* [Given material]
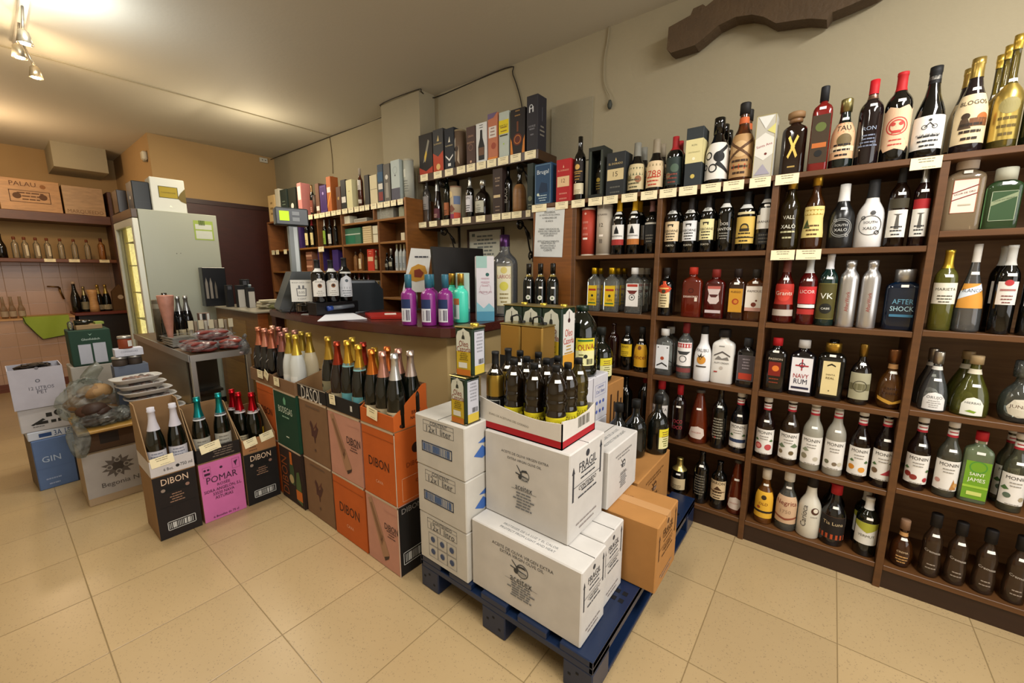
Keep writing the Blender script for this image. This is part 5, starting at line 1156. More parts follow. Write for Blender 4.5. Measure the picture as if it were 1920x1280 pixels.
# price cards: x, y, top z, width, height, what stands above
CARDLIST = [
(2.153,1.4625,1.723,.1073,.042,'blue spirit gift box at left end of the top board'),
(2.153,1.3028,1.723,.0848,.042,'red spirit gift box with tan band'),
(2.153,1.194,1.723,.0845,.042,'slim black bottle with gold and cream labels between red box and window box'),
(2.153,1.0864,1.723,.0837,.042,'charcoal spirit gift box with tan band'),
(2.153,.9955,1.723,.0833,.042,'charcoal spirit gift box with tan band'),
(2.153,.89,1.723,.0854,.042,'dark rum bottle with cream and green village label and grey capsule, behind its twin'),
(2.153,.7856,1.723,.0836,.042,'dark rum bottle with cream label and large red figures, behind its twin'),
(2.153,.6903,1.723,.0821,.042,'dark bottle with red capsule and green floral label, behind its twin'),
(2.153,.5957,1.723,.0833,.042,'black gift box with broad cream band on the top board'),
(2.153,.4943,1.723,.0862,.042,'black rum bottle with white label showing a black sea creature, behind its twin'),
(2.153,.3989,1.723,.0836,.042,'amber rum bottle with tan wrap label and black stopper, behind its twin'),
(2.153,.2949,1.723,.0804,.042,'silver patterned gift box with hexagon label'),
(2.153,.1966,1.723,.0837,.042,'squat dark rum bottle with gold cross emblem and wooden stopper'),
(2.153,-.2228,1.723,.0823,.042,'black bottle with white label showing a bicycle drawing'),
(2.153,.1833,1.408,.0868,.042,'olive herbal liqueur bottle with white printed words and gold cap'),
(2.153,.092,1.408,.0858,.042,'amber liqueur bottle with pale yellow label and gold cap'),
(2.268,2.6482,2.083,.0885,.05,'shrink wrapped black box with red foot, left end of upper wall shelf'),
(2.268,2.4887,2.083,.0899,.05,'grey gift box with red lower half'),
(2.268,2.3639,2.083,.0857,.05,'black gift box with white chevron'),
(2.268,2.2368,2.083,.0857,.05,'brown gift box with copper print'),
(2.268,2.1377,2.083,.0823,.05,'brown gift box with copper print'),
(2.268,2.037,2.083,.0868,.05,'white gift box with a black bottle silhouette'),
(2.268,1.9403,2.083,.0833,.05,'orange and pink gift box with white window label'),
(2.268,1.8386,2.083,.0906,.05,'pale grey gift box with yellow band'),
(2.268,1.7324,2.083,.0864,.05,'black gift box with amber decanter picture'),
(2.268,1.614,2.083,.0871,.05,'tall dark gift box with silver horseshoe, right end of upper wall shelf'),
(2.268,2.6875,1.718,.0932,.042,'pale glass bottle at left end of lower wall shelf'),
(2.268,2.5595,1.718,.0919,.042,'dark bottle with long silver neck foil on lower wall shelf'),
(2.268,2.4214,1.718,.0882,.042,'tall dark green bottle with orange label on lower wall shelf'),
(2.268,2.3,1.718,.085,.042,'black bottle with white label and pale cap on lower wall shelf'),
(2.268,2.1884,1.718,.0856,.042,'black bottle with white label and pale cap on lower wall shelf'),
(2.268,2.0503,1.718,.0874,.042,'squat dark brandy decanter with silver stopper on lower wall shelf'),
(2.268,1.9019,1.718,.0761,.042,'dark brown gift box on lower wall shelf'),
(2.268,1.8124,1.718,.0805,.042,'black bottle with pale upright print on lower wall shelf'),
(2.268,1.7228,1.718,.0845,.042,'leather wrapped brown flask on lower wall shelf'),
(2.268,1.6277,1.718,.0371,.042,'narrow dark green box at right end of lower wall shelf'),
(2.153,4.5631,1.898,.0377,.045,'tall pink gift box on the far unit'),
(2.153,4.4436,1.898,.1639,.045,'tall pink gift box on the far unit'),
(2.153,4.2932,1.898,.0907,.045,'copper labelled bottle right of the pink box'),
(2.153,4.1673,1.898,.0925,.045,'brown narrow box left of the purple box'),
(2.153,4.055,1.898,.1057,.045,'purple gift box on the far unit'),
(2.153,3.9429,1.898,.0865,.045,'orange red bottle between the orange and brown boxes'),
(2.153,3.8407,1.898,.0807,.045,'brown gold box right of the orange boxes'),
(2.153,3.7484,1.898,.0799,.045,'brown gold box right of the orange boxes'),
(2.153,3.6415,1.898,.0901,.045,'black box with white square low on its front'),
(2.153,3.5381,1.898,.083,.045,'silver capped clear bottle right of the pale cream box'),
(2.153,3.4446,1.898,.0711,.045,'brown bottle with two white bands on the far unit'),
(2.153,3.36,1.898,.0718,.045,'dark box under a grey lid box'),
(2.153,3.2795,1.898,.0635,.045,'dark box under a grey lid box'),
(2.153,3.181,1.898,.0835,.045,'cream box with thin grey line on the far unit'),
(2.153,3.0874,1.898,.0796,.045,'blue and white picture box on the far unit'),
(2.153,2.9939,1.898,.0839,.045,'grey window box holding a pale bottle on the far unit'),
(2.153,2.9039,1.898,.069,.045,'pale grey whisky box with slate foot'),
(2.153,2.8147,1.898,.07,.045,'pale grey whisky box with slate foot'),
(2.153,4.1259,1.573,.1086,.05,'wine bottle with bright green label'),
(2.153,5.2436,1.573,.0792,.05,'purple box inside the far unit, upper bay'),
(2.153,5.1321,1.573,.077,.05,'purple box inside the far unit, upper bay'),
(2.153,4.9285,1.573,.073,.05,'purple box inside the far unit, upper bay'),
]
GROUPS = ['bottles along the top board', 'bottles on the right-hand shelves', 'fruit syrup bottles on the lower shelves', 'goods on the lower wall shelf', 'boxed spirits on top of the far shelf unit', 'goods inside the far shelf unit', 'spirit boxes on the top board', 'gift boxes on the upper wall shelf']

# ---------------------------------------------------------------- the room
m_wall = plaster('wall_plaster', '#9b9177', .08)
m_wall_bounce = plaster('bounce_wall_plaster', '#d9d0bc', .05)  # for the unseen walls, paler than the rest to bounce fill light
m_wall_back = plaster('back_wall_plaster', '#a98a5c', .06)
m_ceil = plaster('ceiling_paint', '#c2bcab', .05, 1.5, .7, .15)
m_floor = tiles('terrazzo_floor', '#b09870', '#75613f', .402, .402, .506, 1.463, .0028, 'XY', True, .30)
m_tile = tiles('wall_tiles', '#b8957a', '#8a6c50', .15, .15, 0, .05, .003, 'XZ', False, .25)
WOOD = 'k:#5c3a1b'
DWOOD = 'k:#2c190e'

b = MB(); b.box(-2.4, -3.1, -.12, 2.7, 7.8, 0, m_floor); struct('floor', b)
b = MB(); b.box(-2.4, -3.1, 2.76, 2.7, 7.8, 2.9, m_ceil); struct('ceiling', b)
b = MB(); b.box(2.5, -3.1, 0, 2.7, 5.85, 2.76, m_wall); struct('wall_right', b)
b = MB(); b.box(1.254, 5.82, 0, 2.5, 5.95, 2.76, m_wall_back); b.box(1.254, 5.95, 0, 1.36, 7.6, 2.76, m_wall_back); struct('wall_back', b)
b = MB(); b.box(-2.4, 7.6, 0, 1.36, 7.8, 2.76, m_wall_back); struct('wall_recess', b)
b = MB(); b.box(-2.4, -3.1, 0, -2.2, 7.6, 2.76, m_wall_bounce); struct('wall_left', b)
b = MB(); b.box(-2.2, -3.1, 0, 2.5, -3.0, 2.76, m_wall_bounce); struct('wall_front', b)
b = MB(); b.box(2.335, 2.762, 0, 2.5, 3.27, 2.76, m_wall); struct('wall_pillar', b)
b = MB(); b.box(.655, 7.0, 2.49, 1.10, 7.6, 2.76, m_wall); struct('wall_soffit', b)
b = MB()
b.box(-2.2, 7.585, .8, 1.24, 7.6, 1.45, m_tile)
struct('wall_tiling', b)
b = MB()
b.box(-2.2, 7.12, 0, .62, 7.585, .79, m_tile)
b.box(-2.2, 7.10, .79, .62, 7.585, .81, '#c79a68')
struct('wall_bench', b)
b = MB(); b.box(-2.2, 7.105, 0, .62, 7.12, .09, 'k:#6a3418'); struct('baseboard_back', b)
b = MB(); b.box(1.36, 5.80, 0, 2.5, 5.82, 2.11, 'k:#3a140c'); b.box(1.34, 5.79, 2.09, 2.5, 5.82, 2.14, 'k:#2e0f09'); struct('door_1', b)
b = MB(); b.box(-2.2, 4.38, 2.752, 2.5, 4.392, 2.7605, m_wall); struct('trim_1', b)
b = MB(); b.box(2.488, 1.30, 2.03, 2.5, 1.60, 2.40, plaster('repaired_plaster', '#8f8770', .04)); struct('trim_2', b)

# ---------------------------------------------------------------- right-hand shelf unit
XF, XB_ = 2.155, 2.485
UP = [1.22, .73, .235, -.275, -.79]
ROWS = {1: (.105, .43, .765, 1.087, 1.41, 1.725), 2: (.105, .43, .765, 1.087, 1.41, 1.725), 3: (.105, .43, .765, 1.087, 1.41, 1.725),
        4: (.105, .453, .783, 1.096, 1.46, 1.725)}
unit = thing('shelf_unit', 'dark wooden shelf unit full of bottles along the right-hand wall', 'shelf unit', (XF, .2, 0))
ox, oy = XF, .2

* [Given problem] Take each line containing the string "picture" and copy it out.

* [Finished exercise]
Keep writing the Blender script for this image. This is part 5, starting at line 1156. More parts follow. Write for Blender 4.5. Measure the picture as if it were 1920x1280 pixels.
(2.268,1.7324,2.083,.0864,.05,'black gift box with amber decanter picture'),
(2.153,3.0874,1.898,.0796,.045,'blue and white picture box on the far unit'),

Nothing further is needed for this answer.